Proyek besar ini melibatkan tim penulis dan editor yang cukup besar, yakni 113 penulis, 20 editor per jilid, serta tiga editor umum. Mereka berasal dari berbagai latar belakang akademik seperti sejarawan, ahli arkeologi, geografi, hingga pakar humaniora Nusantara.
Fadli menyebutkan, proses penulisan buku sejarah ini akan dilanjutkan dengan uji publik pada Juli mendatang. “Setelah penulisan hampir selesai, kami akan menggelar uji publik agar masyarakat luas bisa memberikan masukan,” jelasnya.
Ia juga menekankan bahwa pembaruan buku sejarah ini dilakukan secara inklusif, dengan pendekatan indonesiasentris, yakni berangkat dari sudut pandang bangsa Indonesia sendiri, bukan semata-mata narasi kolonial atau luar negeri.
Pembaruan ini akan mencakup berbagai periode penting dalam perjalanan bangsa, mulai dari era penjajahan, perjuangan kemerdekaan, masa Orde Baru, era Reformasi, hingga dinamika Pemilu dalam era demokrasi modern.
Namun, proyek ini tidak luput dari sorotan publik. Sejumlah kalangan, termasuk Aliansi Keterbukaan Sejarah Indonesia (AKSI), menyoroti potensi penulisan sejarah yang bersifat sepihak. Hal ini juga menjadi perhatian Komisi X DPR RI, yang kemudian memanggil Menbud Fadli Zon dan Wakil Menteri Kebudayaan Giring Ganesha dalam rapat kerja pada Senin (26/5/2025).

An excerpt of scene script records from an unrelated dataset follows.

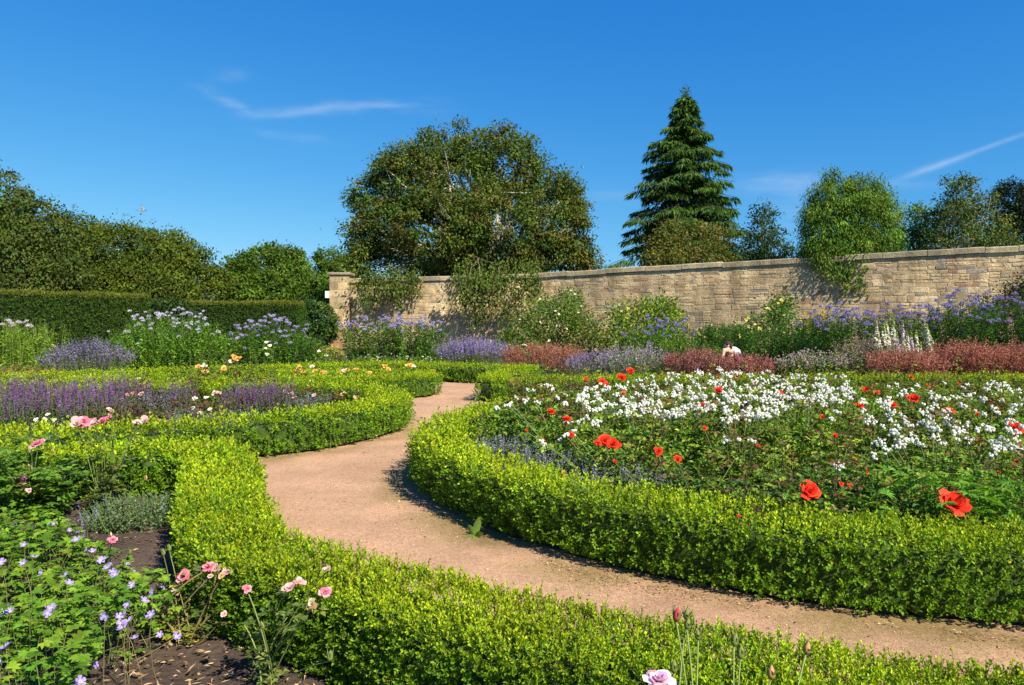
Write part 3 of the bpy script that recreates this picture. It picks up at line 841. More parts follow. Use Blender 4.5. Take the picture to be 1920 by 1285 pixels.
# ================================================================ TREES
DENSE = 2.0
def curve_pts(p0, p1, sag, k=7, wob=.0):
    t = np.linspace(0, 1, k)[:, None]; m = (p0 + p1) / 2 + sag
    q = (1 - t) ** 2 * p0 + 2 * t * (1 - t) * m + t * t * p1
    q[1:-1] += RNG.normal(0, wob, (k - 2, 3)); return q
def lobe_px(px, py, rx, ry, d, rd=None):
    """an ellipsoid of crown: its centre where the photo shows it at distance d, radii in metres"""
    c = D(px, py, d); k = d / FPX
    return c, np.array([rx * k, (rd if rd else (rx + ry) / 2) * k if rd is None else rd, ry * k])
def clusters(lobes, per_m2, shell=(.55, 1.02)):
    C, Nn = [], []
    for c, r in lobes:
        area = 4 * math.pi * ((r[0] * r[1]) ** 1.6 / 3 + (r[0] * r[2]) ** 1.6 / 3 + (r[1] * r[2]) ** 1.6 / 3) ** (1 / 1.6)
        n = max(6, int(area * per_m2)); d = nrm(rnd(n))
        s = RNG.uniform(shell[0], shell[1], n) ** .6
        C.append(c + d * r * s[:, None]); Nn.append(nrm(d / r))
    return np.vstack(C), np.vstack(Nn)
def tree(name, label, cat, base, lobes, trunk_h, trunk_r, bark, cols, leaf=(.10, .16), per_m2=2.2, per_cluster=26, crad=.45, limbs=16, hang=0.0, group=None,
         leaf_w=.55, shell=(.55, 1.02), lean=(0, 0), material=None, cluster_var=.22, stems=1, twig=True, out=.5, flat=1.0, spread=1.0):
    base = np.array([base[0], base[1], 0.0])
    root = thing(name, label, cat, base, group)
    C, Nn = clusters(lobes, per_m2 * DENSE, shell); nC = len(C)
    # woody frame
    a = Acc(); tops = []
    for s_ in range(stems):
        b0 = base + np.array([RNG.normal(0, .25), RNG.normal(0, .2), 0]) * (stems > 1)
        tp = base + np.array([lean[0] + RNG.normal(0, .5) * (stems > 1), lean[1], trunk_h * RNG.uniform(.9, 1.1)])
        pts = curve_pts(b0 - np.array([0, 0, .1]), tp, RNG.normal(0, .12 * trunk_h ** .5, 3) * [1, 1, 0], 8, .02)
        a.tube(pts, np.linspace(trunk_r * 1.35, trunk_r * .7, 8) / stems ** .5, bark, 8); tops.append(pts)
    a.build('trunk', M_BARK, root, smooth=True)
    order = RNG.permutation(nC)[:limbs]
    tw = Acc()
    lobe_c = np.array([c for c, r in lobes]); 
    for i, k in enumerate(order):
        pts = tops[i % stems]; st = pts[RNG.integers(4, 8)]
        if i < len(lobes): tgt = lobes[i][0] + RNG.normal(0, .25, 3) * lobes[i][1]
        else: tgt = C[k]
        ln = np.linalg.norm(tgt - st)
        q = curve_pts(st, tgt, np.array([0, 0, .12 * ln]) + RNG.normal(0, .06 * ln, 3), 9, .02 * ln)
        r0 = trunk_r * RNG.uniform(.25, .5) / stems ** .4
        tw.tube(q, np.linspace(r0, r0 * .22, 9), np.array(bark) * math.exp(RNG.normal(0, .12)), 6)
        for m_ in range(3):
            kk = np.argmin(np.linalg.norm(C - q[RNG.integers(4, 9)] - RNG.normal(0, 1.0, 3), axis=1)); qq = curve_pts(q[RNG.integers(3, 8)], C[kk], RNG.normal(0, .15, 3), 6, .03)
            tw.tube(qq, np.linspace(r0 * .35, r0 * .08, 6), np.array(bark) * math.exp(RNG.normal(0, .15)), 5)
    tw.build('limbs', M_BARK, root, smooth=True)
    # leaves in clumps
    away = (Nn * nrm(C - EYE)).sum(1)
    cnt = RNG.poisson(per_cluster * 1.45 * np.where(away > .25, .32, 1.0) * np.exp(RNG.normal(0, .35, nC))); k = np.repeat(np.arange(nC), cnt); m = len(k)
    cs = crad * np.exp(RNG.normal(0, .25, nC))
    ball = nrm(rnd(m)); rr_ = RNG.random(m) ** .45
    off = ball * (rr_ * 1.35 * cs[k])[:, None] * np.array([spread, spread, flat * .8])
    P = C[k] + off
    if hang: P[:, 2] -= hang * RNG.random(m) ** 2 * 1.3 * cs[k]
    cc = pick_cols(cols, nC, cluster_var, .05)[k] * np.exp(RNG.normal(0, .16, (m, 1))) * np.exp(RNG.normal(0, .04, (m, 3)))
    ax = nrm(Nn[k] * out + rnd(m) * .6 + np.array([0, 0, -.25 - hang]))
    f = Acc()
    f.leaves(P, ax, ball * 1.1 + Nn[k] * .4 + rnd(m) * .5 + np.array([0, 0, .3]), uni(leaf[0], leaf[1], m), uni(leaf[0], leaf[1], m) * leaf_w, np.clip(cc, .004, .9), fold=.12)
    f.build('crown', material or M_LEAF, root, kind='stuff')
    return root, C
L = lobe_px
# the big pale-barked tree leaning over the wall
big = [L(850, 345, 105, 78, 44), L(955, 310, 62, 58, 44), L(770, 350, 75, 68, 44), L(706, 425, 50, 72, 44), L(815, 430, 105, 88, 42.5, 3.2), L(945, 425, 110, 92, 42.5, 3.2), L(1040, 400, 60, 88, 44),
       L(692, 488, 42, 34, 43), L(790, 492, 85, 36, 43), L(915, 487, 95, 44, 42.5), L(1035, 470, 55, 38, 44), L(1086, 492, 34, 22, 44), L(752, 298, 42, 38, 44.5), L(1010, 335, 42, 42, 44), L(948, 262, 24, 30, 44), L(1075, 380, 32, 50, 44.5), L(885, 280, 55, 40, 44.5), L(690, 365, 40, 45, 44), L(672, 455, 30, 52, 43.5), L(660, 500, 24, 26, 43), L(820, 275, 60, 36, 44.5), L(1085, 440, 34, 46, 44), L(735, 320, 40, 38, 44), L(1100, 490, 34, 20, 43.5)]
GREEN1 = [(.075, .12, .017), (.058, .10, .014), (.095, .135, .019), (.11, .13, .022), (.07, .115, .017), (.14, .125, .024)]
big = [(np.array([-2.2, c_[1], 7.6]) + (c_ - np.array([-2.2, c_[1], 7.6])) * .95, r_ * .93) for c_, r_ in big]
for px_, py_ in ((905, 240), (985, 262), (1020, 300), (1062, 330), (1098, 372), (1108, 420), (1112, 470), (1128, 492), (800, 248), (765, 262), (728, 290), (690, 322), (668, 362), (652, 418), (646, 470), (655, 512), (860, 236), (945, 240), (1080, 350), (705, 300)):
    big.append(L(890 + (px_ - 890) * .92 + RNG.normal(0, 5), 410 + (py_ - 410) * .92 + RNG.normal(0, 5), RNG.uniform(12, 24), RNG.uniform(11, 22), 44 + RNG.normal(0, .6)))
tree('broadleaf_tree', 'big round tree with white bark and bronze tinged leaves, hanging over the wall', 'tree', (-1.3, 43.6), big, 4.8, .42, (.44, .41, .36), GREEN1,
     leaf=(.14, .24), per_m2=1.05, per_cluster=42, crad=.48, limbs=80, hang=.25, cluster_var=.3)
HANG = [(.075, .125, .018), (.06, .105, .016), (.095, .14, .02), (.11, .125, .022)]
droop = [L(690, 560, 22, 26, 39.5, .3), L(748, 535, 30, 26, 39.5, .4), L(870, 565, 30, 36, 37.4, .4), L(945, 580, 34, 24, 37.0, .4), L(905, 535, 50, 30, 37.6, .5), L(1000, 545, 22, 30, 37.0, .3), L(703, 540, 24, 34, 39.6, .35), L(735, 552, 26, 18, 39.4, .35), L(770, 528, 20, 12, 39.6, .3), L(880, 548, 32, 34, 37.4, .45), L(925, 556, 34, 40, 37.0, .5), L(968, 545, 32, 36, 36.9, .45), L(900, 585, 32, 20, 37.2, .4), L(995, 524, 22, 18, 37.2, .3), L(667, 530, 12, 9, 39.9, .2)]
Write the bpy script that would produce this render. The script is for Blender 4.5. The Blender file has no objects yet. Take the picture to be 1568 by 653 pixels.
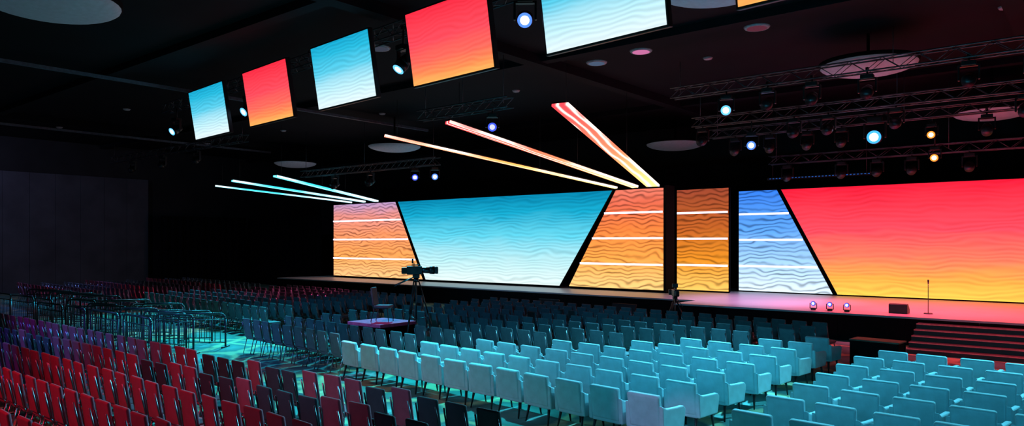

Dalam rapat tersebut, DPR meminta Kementerian Kebudayaan untuk memperbaiki pola komunikasi dan meningkatkan sosialisasi mengenai proyek buku sejarah ini. DPR menekankan pentingnya menghindari kesan bahwa buku sejarah tersebut disusun berdasarkan satu penafsiran tunggal dari pemerintah.
“Sejarah adalah milik bersama. Penulisan ulangnya harus transparan dan terbuka terhadap beragam perspektif,” demikian salah satu poin yang ditekankan oleh anggota Komisi X.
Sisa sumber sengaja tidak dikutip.